With the biggest southern states poised to spurn Congress, it will have to find its silver linings in neighbouring Karnataka and Kerala, where its candidates include globally known software mogul Nandan Nilekani and charismatic United Nations diplomat turned politician Shashi Tharoor.

"Karnataka is absolutely crucial for Congress," says political analyst Shekhar Iyer. "The contest has become ever closer as the weeks pass and there is little chance of a windfall that the party will gain 20 seats, something it had hoped for."

Karnataka has 28 seats in Parliament and Kerala, 20. Indications are that Congress may gain some seats this time in Karnataka, as the BJP yields some of the 19 seats it holds there. Still, it is unlikely that Congress will take more than half the seats from the state.

Some happy tidings also await in Kerala, where the Congress faces less of an anti-incumbency backlash. That is thanks in part to the popularity of incumbent Chief Minister Oommen Chandy and the diligent nursing of seats like Trivandrum, the state capital, by its MP, Tharoor. Voters seem ready to ignore the scandals surrounding Tharoor, whose third wife died in controversial circumstances in January.

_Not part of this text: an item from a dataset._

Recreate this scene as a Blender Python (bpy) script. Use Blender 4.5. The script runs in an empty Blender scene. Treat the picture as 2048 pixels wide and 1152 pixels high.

But even with names like Nilekani, co-founder of the IT giant Infosys, on its slate, Congress has a fight on its hands. Many are looking beyond their immediate candidates in order to give Modi a hand, hopeful that he may prove the solution to the maladministration that marked the Singh government's second tenure in office.

Says C. Sreenivasan, a Bangalore resident who works for a multinational aid agency: "Who does not respect Nandan Nilekani? Yet, when you cast your vote you have to consider which party it will help ultimately and this time I simply did not wish to give that to Congress. Just for that reason, my vote went to the BJP's Ananth Kumar."